Will every election be a tight one?

The well-known median voter theorem suggests that the two major party candidates should adopt arbitrarily close positions. The left- and right-wing parties each move just short of the center to pick up swing voters. It also suggests that elections should be extremely close. The former prediction is clearly falsified (there are real differences between Bush and Kerry), but the latter was not the last time around. Endogenous voter participation, of course, can account for both results. Elections will be very competitive but without policy convergence. If a candidate moves too close to the center, his base decides to stay at home.

Of course few past elections have been very very close, Goldwater and McGovern being two cases in point. Parties may have strategic reasons to run suicide candidates, or primaries may not reflect a rational decision-making process. Candidates also may misjudge which strategy maximizes the number of expected electoral college votes.

But will candidates and parties make these mistakes in the future? Don’t parties care about electability more than ever before? Doesn’t information technology (not to mention betting markets) give us an unparalleled measure of voter opinion? Shouldn’t we take the postulate of hyper-competitive political markets seriously?

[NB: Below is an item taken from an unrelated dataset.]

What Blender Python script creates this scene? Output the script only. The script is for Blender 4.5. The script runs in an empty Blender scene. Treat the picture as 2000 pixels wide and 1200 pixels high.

The pessimist might suggest we are entering a future where most Presidential elections are arbitrarily close. In other words, the courts would choose the President every time, to the detriment of democratic legitimacy. Over time we might assign this task to an elected governmental body more decisive than the Electoral College, such as the Senate.

Alternatively, voters might have reasons to rebel against a tendency for very close elections. Some voters simply want someone to win (lose) by a clear margin. Other voters like to say they supported the victor. Perhaps Bush is campaigning in some Kerry states (e.g., New Jersey) simply to appear as a likely winner and thus capture these votes.

An article in the Hindu Times suggested that all the American undecideds will break one way or the other before the election, giving us a landslide for one candidate. If that is the case, some portion of the vote is inherently winner-take-all. Political choices will remain “lumpy” in certain regards and our future will remain (quasi-) democratic. This likely means that each candidate will be playing a gambling strategy across alternative non-median policy positions. Political competition can look as perfect as can be on the supply side, but the demand side can force politicians to take strategic chances. The median voter will still go home at night fed up. Not to mention the non-median voter, such as yours truly.